The most careful study of this issue, done by George Borjas and Lawrence Katz and published by the National Bureau of Economic Research, found that the surge of immigration in the 1980's and 1990's lowered the wages of America's own high school dropouts by 8.2 percent. "The large growth and predominantly low-skilled nature of Mexican immigration to the United States over the past two decades appears to have played a modest role in the widening of the U.S. wage structure," the study concluded.

Another study, by Steven Camarota of the Center for Immigration Studies, reached similar conclusions. Between 2000 and 2005, he found, immigrant workers with a high school degree or less rose by 1.5 million, while employment of native workers at that education level fell by 3.2 million.
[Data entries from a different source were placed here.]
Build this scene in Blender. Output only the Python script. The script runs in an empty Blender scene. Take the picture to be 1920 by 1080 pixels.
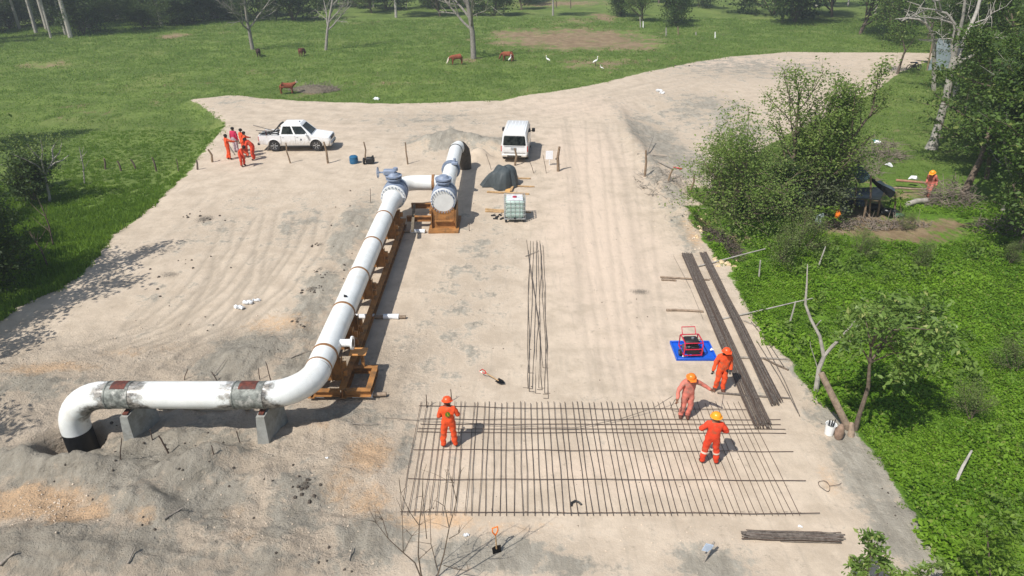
import bpy, math, random
import numpy as np
from mathutils import Vector, Matrix, Euler

# ------------------------------------------------------------ camera, sky, sun, exposure
scene = bpy.context.scene
COL = scene.collection
CAM_H, PITCH, FPX = 13.6, math.radians(28.0), 1281.0
cam_data = bpy.data.cameras.new('camera')
cam_data.sensor_width = 36.0
cam_data.lens = FPX / 1920.0 * 36.0
cam_data.clip_start = 0.3
cam_data.clip_end = 3000.0
cam = bpy.data.objects.new('camera', cam_data)
COL.objects.link(cam)
cam.location = (0, 0, CAM_H)
cam.rotation_euler = (math.radians(90) - PITCH, 0, 0)
scene.camera = cam

SUN_EL, SUN_AZ = math.radians(54.0), math.atan2(-0.70, -0.715)
SDIR = Vector((math.sin(SUN_AZ) * math.cos(SUN_EL), math.cos(SUN_AZ) * math.cos(SUN_EL), math.sin(SUN_EL)))
world = bpy.data.worlds.new('World')
scene.world = world
world.use_nodes = True
wn = world.node_tree
sky = wn.nodes.new('ShaderNodeTexSky')
sky.sky_type = 'NISHITA'
sky.sun_disc = False
sky.sun_elevation = SUN_EL
sky.sun_rotation = SUN_AZ % (2 * math.pi)
sky.air_density = 1.3
sky.dust_density = 1.6
bg = wn.nodes['Background']
wn.links.new(sky.outputs['Color'], bg.inputs['Color'])
bg.inputs['Strength'].default_value = 0.09
sun_data = bpy.data.lights.new('sun', 'SUN')
sun_data.energy = 4.6
sun_data.angle = math.radians(0.5)
sun_data.color = (1.0, 0.955, 0.89)
sun = bpy.data.objects.new('sun', sun_data)
COL.objects.link(sun)
sun.rotation_euler = SDIR.to_track_quat('Z', 'Y').to_euler()
sun.location = (-40, -40, 60)
scene.view_settings.view_transform = 'Standard'
scene.view_settings.look = 'None'
scene.view_settings.gamma = 1.0
scene.view_settings.use_curve_mapping = False
scene.view_settings.exposure = 0.22
scene.cycles.max_bounces = 6
scene.cycles.transparent_max_bounces = 6

# ------------------------------------------------------------ noise and pixel helpers
_rt = np.random.RandomState(7).rand(256, 256)
def vnoise(x, y):
    x = np.asarray(x, float); y = np.asarray(y, float)
    xi = np.floor(x).astype(int); yi = np.floor(y).astype(int)
    fx = x - xi; fy = y - yi
    fx = fx * fx * (3 - 2 * fx); fy = fy * fy * (3 - 2 * fy)
    a = _rt[xi % 256, yi % 256]; b = _rt[(xi + 1) % 256, yi % 256]
    c = _rt[xi % 256, (yi + 1) % 256]; d = _rt[(xi + 1) % 256, (yi + 1) % 256]
    return (a * (1 - fx) + b * fx) * (1 - fy) + (c * (1 - fx) + d * fx) * fy
def fbm(x, y, o=4):
    s = 0; a = 0.5; t = 0
    for k in range(o):
        s = s + a * vnoise(x * 2 ** k + 17.3 * k, y * 2 ** k + 9.1 * k); t += a; a *= 0.5
    return s / t - 0.5
def sstep(a, b, x):
    t = np.clip((x - a) / (b - a), 0, 1)
    return t * t * (3 - 2 * t)

def ray(px, py):
    u = (px - 960) / FPX; v = (py - 540) / FPX
    c, s = math.cos(PITCH), math.sin(PITCH)
    return (u, c - v * s, -s - v * c)
def P0(px, py, z=0.0):
    d = ray(px, py); t = (z - CAM_H) / d[2]
    return (d[0] * t, d[1] * t)
def PW(px, py, Y):
    d = ray(px, py); t = Y / d[1]
    return Vector((d[0] * t, Y, CAM_H + d[2] * t))

PAD_PX = [(-420, 860), (-160, 690), (0, 600), (60, 563), (120, 540), (152, 512), (190, 470), (212, 438), (240, 422), (300, 375),
          (345, 330), (372, 296), (400, 262), (424, 236), (404, 218), (385, 203), (358, 187), (400, 183), (432, 179), (490, 186),
          (560, 190), (640, 192), (740, 194), (850, 191), (940, 188), (975, 180), (1060, 168), (1130, 155), (1220, 133), (1300, 117),
          (1370, 106), (1440, 101), (1480, 97), (1560, 98), (1680, 98), (1790, 100), (1700, 128), (1655, 160), (1600, 195),
          (1500, 240), (1420, 285), (1345, 320), (1332, 350), (1290, 352), (1288, 362), (1313, 382), (1287, 388), (1296, 420),
          (1318, 445), (1340, 482), (1374, 500), (1380, 540), (1400, 580), (1425, 612), (1440, 642), (1482, 676), (1520, 735),
          (1560, 770), (1612, 815), (1640, 855), (1680, 905), (1700, 950), (1735, 1010), (1780, 1070), (1860, 1180), (2000, 1400),
          (-500, 1400), (-900, 1300)]
PADW = np.array([P0(*p) for p in PAD_PX])
def sdist(x, y, poly=PADW):
    x = np.asarray(x, float); y = np.asarray(y, float)
    d = np.full(x.shape, 1e9); inside = np.zeros(x.shape, bool)
    n = len(poly)
    for i in range(n):
        x0, y0 = poly[i]; x1, y1 = poly[(i + 1) % n]
        ex, ey = x1 - x0, y1 - y0
        t = np.clip(((x - x0) * ex + (y - y0) * ey) / (ex * ex + ey * ey + 1e-9), 0, 1)
        d = np.minimum(d, (x - x0 - t * ex) ** 2 + (y - y0 - t * ey) ** 2)
        c = ((y0 > y) != (y1 > y)) & (x < (x1 - x0) * (y - y0) / (y1 - y0 + 1e-12) + x0)
        inside ^= c
    d = np.sqrt(d)
    return np.where(inside, d, -d)

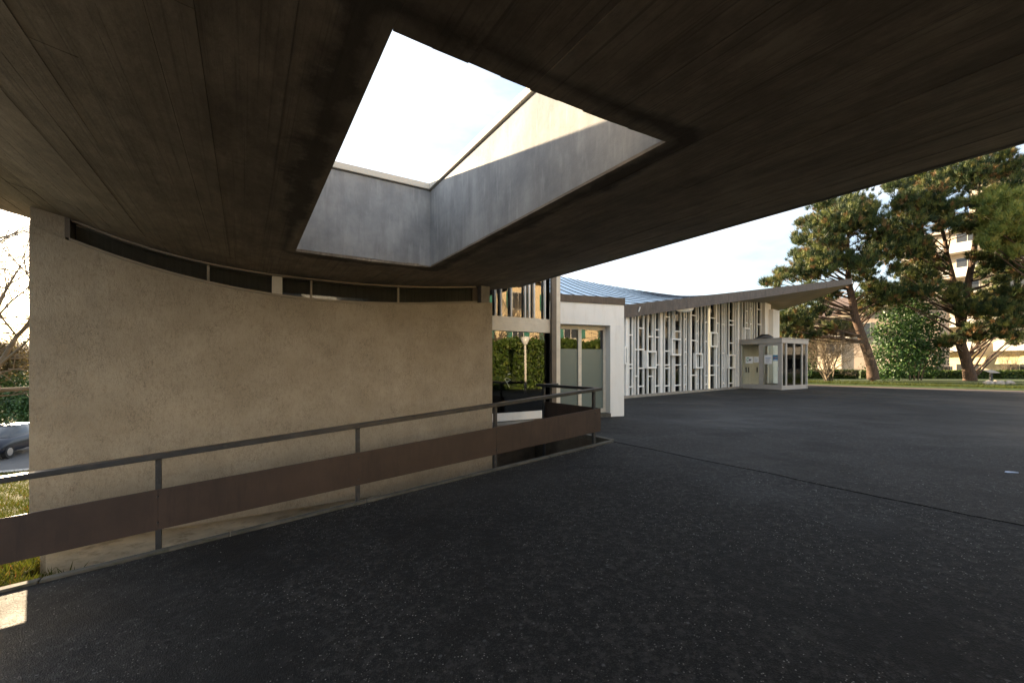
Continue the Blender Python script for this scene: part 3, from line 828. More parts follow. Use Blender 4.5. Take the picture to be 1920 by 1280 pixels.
mk('coping', MB().fbox(PF, -0.35, PL + 0.02, -0.025, 0.1, 1.492, 1.665), M['copper'], porch, bevel=0.006)
mk('doorstep', MB().fbox(PF, -0.3, 1.43, -0.03, 0.5, PZ - 0.1, PZ + 0.09), M['kerb'], porch)
fd0, fd1 = 0.20, 0.27
zb0, zt0 = PZ + 0.092, 0.973
fr = mk('door_frame', MB().fbox(PF, 1.36, 1.429, fd0, fd1, zb0, zt0).fbox(PF, -0.05, 0.05, fd0, fd1, zb0, zt0)
        .fbox(PF, 0.051, 1.359, fd0, fd1, zt0 - 0.10, zt0).fbox(PF, 0.051, 1.359, fd0, fd1, zb0, zb0 + 0.10), M['cream'], porch)
mk('meeting_stile', MB().fbox(PF, 0.655, 0.745, fd0 - 0.01, fd1, zb0 + 0.101, zt0 - 0.101), M['cream'], porch)
for l0, l1 in ((0.051, 0.654), (0.746, 1.359)):
    dp = mk('door_pane', MB().fbox(PF, l0, l1, fd0 + 0.03, fd0 + 0.042, zb0 + 0.101, zt0 - 0.101), M['glass'], porch)
    mk('frosted_film', MB().fbox(PF, l0, l1, fd0 + 0.024, fd0 + 0.029, zb0 + 0.101, 0.40), M['frost'], dp)

# ------------------------------------------------------------------ railing along the ramp
rail = empty('railing', W(1.5, 5.15, ramp_z(1.5)), 'dark steel railing with a long rust brown panel along the ramp', 'railing')
RB = 5.16
def sl(a0, a1, b0, b1, h0, h1, m_=None):                      # bar that follows the ramp
    m_ = m_ or MB()
    f_ = lambda a: -1.68 + 0.083 * a
    return m_.hexa([W(a0, b0, f_(a0)+h0), W(a1, b0, f_(a1)+h0), W(a1, b1, f_(a1)+h0), W(a0, b1, f_(a0)+h0),
                    W(a0, b0, f_(a0)+h1), W(a1, b0, f_(a1)+h1), W(a1, b1, f_(a1)+h1), W(a0, b1, f_(a0)+h1)])
EA_ = 4.92
mk('handrail', sl(-5, EA_, RB - 0.06, RB + 0.04, 0.865, 0.915), M['rail'], rail, bevel=0.006)
for u in (-640, 297, 671, 929, 1114):
    a = a_at(u, RB)
    mk('post', sl(a - 0.022, a + 0.022, RB - 0.012, RB + 0.035, -0.5, 0.864), M['steel'], rail, bevel=0.003)
for a0, a1 in ((-5, a_at(297, RB)), (a_at(297, RB) + 0.002, a_at(929, RB)), (a_at(929, RB) + 0.002, EA_ - 0.01)):
    mk('panel', sl(a0, a1, RB - 0.03, RB - 0.014, 0.205, 0.58), M['rust'], rail)
for u in (297, 671, 929, 1114):
    a = a_at(u, RB)
    for h in (0.27, 0.515):
        z = -1.68 + 0.083 * a + h
        mk('bolt', MB().tube([W(a, RB - 0.040, z), W(a, RB - 0.0285, z)], [0.007, 0.011], 8), M['steel'], rail)
# return side of the railing, level
zr = -1.68 + 0.083 * EA_
RE = 6.75
mk('handrail', MB().box(EA_ - 0.10, EA_, RB + 0.041, RE, zr + 0.865, zr + 0.915), M['rail'], rail, bevel=0.006)
mk('handrail', MB().box(EA_ - 0.10, EA_ + 0.4, RE + 0.001, RE + 0.08, zr + 0.865, zr + 0.915), M['rail'], rail, bevel=0.006)
mk('panel', MB().box(EA_ - 0.045, EA_ - 0.03, RB - 0.01, RE - 0.05, zr + 0.205, zr + 0.58), M['rust'], rail)
mk('post', MB().box(EA_ - 0.085, EA_ - 0.046, RE - 0.16, RE - 0.11, zr - 0.5, zr + 0.864), M['steel'], rail, bevel=0.003)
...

It's often said that immigrants take jobs that Americans won't take. But look at employment statistics, and you see that even among maids and agricultural workers, only four out of 10 people are immigrants.

...The broader problem is that our immigration program is structured so as to bring in cheap laborers more than brilliant minds. At last count, only 16 percent of admissions for permanent residence went to those with employment qualifications, while the great majority went to applicants on the basis of family ties.

When I lived in China, American diplomats complained that under the law they had to deny visas to brilliant physicists while granting immigrant visas to elementary-school dropouts who had a relative in Chicago.